Indeed, FabCafe Bangkok envisions an organic garden outside, a food laboratory inside, and fab menus side-by-side the cafe menu, inviting visitors to choose a project to customize and make their own, learning new tools and techniques, all while enjoying the relaxing atmosphere of a modern cafe.

There are also several workshops, each focusing on how to use personal manufacturing to augment specific hobbies already enjoyed by ordinary people. These include workshops to develop custom designed toys, as well as accessories for cycling and photography. 

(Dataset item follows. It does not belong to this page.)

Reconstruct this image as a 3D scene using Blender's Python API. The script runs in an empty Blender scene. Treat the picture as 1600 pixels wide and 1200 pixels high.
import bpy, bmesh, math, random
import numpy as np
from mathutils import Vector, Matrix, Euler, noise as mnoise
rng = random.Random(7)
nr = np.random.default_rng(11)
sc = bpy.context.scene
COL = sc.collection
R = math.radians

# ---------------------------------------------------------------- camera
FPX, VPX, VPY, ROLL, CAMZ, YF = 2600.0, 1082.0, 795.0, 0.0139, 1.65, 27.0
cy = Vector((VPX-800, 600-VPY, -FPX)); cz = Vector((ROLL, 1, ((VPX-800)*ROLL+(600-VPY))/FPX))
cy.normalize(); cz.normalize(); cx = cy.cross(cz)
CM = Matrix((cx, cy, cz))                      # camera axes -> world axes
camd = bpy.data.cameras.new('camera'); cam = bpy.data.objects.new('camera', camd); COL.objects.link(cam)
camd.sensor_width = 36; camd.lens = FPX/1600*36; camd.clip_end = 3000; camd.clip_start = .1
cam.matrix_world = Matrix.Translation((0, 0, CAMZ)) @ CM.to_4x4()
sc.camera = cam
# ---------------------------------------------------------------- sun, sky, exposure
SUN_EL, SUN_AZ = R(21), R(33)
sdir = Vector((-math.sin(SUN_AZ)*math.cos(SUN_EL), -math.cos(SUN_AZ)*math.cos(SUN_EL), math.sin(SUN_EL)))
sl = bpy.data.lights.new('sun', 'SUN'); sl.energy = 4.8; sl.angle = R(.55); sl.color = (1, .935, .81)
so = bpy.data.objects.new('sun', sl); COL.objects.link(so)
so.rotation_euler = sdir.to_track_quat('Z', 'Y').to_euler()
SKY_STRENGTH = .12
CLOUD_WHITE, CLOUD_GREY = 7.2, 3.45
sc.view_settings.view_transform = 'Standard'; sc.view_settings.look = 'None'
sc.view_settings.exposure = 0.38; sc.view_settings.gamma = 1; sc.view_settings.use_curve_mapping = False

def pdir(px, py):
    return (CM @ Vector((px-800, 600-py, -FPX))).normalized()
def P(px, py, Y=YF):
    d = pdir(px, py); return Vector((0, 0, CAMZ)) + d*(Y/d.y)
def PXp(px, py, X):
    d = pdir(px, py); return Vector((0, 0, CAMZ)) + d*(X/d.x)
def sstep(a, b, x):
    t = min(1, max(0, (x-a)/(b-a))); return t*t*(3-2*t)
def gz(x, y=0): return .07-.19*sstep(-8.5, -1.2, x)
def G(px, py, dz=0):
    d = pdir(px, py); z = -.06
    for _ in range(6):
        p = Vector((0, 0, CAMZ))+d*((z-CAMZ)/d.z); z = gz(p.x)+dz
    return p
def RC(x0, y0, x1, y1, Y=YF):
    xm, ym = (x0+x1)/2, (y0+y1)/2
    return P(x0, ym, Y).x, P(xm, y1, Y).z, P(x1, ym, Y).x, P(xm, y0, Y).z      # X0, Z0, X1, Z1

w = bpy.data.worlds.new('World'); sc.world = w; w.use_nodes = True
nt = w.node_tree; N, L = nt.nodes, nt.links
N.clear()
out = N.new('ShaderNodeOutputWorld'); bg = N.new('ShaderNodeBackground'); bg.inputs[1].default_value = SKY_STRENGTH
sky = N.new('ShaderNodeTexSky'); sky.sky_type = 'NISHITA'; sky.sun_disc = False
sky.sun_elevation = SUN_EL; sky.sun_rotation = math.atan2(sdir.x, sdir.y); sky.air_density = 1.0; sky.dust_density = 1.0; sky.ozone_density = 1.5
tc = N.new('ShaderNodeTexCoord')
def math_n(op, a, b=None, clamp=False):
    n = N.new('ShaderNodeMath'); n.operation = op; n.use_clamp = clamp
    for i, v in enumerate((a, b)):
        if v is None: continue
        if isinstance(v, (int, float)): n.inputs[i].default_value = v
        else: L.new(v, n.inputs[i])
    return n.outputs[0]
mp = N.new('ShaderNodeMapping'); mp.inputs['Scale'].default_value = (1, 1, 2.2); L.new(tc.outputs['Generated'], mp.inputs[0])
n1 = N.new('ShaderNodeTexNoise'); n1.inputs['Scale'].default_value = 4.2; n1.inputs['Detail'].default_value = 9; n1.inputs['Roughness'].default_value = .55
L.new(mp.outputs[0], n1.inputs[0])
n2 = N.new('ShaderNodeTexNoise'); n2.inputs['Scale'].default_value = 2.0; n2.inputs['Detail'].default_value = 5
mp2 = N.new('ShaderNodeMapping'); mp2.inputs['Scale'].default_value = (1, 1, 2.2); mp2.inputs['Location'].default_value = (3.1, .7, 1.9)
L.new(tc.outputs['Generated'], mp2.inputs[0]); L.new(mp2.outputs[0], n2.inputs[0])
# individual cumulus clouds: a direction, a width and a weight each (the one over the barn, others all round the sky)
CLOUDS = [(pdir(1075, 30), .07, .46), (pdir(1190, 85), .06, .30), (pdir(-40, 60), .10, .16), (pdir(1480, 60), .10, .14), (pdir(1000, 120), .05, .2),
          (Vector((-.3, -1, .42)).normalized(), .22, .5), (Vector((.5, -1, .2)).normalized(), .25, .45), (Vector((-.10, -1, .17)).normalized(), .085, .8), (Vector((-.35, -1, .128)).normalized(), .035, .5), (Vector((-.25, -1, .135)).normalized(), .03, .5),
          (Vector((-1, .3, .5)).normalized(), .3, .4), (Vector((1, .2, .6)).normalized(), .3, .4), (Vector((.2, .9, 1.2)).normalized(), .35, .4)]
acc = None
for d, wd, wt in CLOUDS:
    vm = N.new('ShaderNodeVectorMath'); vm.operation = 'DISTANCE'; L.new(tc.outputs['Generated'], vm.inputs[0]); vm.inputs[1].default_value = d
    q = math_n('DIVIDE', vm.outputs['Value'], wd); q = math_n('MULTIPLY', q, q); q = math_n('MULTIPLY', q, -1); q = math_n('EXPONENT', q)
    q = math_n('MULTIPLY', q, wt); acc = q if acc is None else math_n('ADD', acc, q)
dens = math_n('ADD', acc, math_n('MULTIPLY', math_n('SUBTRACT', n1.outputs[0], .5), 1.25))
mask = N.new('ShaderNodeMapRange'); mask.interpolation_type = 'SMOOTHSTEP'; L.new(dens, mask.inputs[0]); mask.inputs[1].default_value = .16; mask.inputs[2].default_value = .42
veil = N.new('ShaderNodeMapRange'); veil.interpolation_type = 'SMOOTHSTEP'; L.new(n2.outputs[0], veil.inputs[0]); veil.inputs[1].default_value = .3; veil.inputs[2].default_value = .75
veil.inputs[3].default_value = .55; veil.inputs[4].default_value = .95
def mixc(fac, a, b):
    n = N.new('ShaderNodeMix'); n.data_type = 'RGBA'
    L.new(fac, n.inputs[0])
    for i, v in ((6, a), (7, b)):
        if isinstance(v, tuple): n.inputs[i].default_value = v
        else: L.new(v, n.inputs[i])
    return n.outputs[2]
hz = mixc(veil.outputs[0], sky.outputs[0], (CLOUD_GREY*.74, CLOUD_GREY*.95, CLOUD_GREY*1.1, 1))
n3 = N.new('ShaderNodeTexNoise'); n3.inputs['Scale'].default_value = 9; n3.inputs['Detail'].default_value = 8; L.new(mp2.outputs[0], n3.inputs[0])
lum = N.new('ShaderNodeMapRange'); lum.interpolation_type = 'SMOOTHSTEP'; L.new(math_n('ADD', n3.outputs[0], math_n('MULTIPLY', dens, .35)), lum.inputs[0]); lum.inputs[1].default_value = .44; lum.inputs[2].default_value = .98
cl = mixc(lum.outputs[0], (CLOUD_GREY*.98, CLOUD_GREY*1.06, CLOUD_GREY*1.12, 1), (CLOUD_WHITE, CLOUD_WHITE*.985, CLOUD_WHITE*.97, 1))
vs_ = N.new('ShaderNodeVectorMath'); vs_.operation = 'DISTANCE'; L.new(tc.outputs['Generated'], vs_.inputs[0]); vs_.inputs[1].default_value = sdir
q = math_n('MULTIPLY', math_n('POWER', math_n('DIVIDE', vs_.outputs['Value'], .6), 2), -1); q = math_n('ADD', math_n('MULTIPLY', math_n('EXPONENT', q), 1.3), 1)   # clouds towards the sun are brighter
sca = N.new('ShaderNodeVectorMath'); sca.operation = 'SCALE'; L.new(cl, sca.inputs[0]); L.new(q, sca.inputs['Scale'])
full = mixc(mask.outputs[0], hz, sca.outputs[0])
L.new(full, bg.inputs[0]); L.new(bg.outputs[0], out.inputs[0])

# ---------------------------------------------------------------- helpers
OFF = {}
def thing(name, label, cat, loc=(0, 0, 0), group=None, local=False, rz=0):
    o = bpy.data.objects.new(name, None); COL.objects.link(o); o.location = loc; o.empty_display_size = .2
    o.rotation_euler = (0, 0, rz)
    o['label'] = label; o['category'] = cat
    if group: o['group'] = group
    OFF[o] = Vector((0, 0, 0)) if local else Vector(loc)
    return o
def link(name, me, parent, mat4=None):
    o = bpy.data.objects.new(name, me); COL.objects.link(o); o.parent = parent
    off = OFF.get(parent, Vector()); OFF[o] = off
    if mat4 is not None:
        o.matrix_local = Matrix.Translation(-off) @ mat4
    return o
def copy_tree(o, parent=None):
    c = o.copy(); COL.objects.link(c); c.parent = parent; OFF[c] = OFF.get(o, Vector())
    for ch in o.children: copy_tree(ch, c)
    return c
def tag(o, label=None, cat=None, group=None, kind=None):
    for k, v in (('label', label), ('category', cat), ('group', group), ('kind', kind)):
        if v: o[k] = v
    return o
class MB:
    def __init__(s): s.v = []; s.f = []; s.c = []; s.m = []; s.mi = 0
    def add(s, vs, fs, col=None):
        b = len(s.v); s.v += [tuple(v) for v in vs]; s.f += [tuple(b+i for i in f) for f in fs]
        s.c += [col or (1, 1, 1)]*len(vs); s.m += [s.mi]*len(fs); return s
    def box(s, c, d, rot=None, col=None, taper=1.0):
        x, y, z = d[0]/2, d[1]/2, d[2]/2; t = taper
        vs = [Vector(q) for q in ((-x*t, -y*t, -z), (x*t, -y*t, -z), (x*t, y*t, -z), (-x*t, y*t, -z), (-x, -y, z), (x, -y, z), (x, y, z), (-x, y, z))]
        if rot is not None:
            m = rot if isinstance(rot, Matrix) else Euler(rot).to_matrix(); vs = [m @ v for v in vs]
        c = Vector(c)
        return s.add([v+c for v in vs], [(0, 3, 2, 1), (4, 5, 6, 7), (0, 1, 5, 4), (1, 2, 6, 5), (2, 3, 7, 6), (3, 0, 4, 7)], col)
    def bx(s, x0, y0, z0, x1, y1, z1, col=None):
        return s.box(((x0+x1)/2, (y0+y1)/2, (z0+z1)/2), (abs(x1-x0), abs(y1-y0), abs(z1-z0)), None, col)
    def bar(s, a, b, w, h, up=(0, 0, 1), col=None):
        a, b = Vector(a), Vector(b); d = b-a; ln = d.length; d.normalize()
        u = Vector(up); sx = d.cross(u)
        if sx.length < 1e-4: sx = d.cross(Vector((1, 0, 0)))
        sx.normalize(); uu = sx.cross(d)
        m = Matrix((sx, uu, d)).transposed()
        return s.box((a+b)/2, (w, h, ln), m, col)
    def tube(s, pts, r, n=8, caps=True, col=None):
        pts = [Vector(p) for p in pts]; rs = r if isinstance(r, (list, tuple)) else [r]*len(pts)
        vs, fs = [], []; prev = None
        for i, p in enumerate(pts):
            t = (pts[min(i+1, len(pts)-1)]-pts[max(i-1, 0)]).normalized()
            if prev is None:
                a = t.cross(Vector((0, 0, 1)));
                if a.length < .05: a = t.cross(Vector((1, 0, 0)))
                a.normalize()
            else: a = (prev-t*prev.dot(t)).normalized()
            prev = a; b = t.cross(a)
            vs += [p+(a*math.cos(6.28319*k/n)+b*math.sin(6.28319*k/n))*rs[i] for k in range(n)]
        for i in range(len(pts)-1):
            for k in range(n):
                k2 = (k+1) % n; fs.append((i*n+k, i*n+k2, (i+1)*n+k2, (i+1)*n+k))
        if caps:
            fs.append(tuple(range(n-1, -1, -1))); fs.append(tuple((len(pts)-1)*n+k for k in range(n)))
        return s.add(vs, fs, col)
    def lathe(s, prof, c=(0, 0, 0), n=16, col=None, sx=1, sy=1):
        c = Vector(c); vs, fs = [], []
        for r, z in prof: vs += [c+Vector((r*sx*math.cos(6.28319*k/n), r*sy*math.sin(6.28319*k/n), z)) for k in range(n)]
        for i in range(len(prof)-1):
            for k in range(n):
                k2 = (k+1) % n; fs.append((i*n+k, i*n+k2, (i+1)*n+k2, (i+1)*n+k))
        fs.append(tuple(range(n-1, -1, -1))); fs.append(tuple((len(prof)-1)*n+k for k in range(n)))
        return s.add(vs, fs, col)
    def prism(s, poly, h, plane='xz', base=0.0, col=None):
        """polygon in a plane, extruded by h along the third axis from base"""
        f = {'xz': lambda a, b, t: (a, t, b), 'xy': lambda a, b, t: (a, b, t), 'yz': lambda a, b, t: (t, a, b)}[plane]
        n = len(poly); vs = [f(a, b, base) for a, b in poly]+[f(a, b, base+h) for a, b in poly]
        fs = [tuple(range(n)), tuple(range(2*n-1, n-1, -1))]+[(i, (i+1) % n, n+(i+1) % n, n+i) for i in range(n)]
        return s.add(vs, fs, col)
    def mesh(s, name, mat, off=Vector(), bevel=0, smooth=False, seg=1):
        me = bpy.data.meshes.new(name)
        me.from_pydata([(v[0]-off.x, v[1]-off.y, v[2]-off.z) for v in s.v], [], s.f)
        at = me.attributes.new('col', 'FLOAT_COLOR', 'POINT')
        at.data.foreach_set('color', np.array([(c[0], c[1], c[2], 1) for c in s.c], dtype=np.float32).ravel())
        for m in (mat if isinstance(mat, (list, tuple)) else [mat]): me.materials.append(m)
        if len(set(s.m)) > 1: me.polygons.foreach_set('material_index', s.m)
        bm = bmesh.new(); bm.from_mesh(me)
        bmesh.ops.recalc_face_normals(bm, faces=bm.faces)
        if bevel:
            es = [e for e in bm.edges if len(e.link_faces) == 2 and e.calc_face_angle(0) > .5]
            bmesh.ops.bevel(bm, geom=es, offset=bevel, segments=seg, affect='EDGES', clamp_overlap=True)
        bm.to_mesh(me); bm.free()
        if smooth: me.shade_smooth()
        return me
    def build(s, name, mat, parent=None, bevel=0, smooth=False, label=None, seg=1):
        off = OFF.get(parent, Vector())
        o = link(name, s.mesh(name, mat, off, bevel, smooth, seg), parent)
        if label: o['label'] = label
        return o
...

By visiting FabCafe, it's hoped that one is exposed to emerging technology, imparting a certain sort of "design literacy" on visitors, so that they are not left behind like so many today from older generations who never learned how to use a computer, keyboard, or smartphone. Learning to integrate 3D printing with camera accessories could be the personal manufacturing equivalent of integrating personal computing with photography by learning Photoshop. 

Chutayaves expressed during our conversation a plausible future where people enjoy multiple interests, combining them together, and establishing highly localized communities thriving in self-sufficiency. Businesses and institutions like FabCafes and Fab Labs today, might become nodes in a patchwork of localized communities tomorrow.

Having visited other makerspaces in Bangkok, and seeing FabCafe, such a future is not only possible, it is tangibly being built everyday by the work and imagination of this growing, creative community.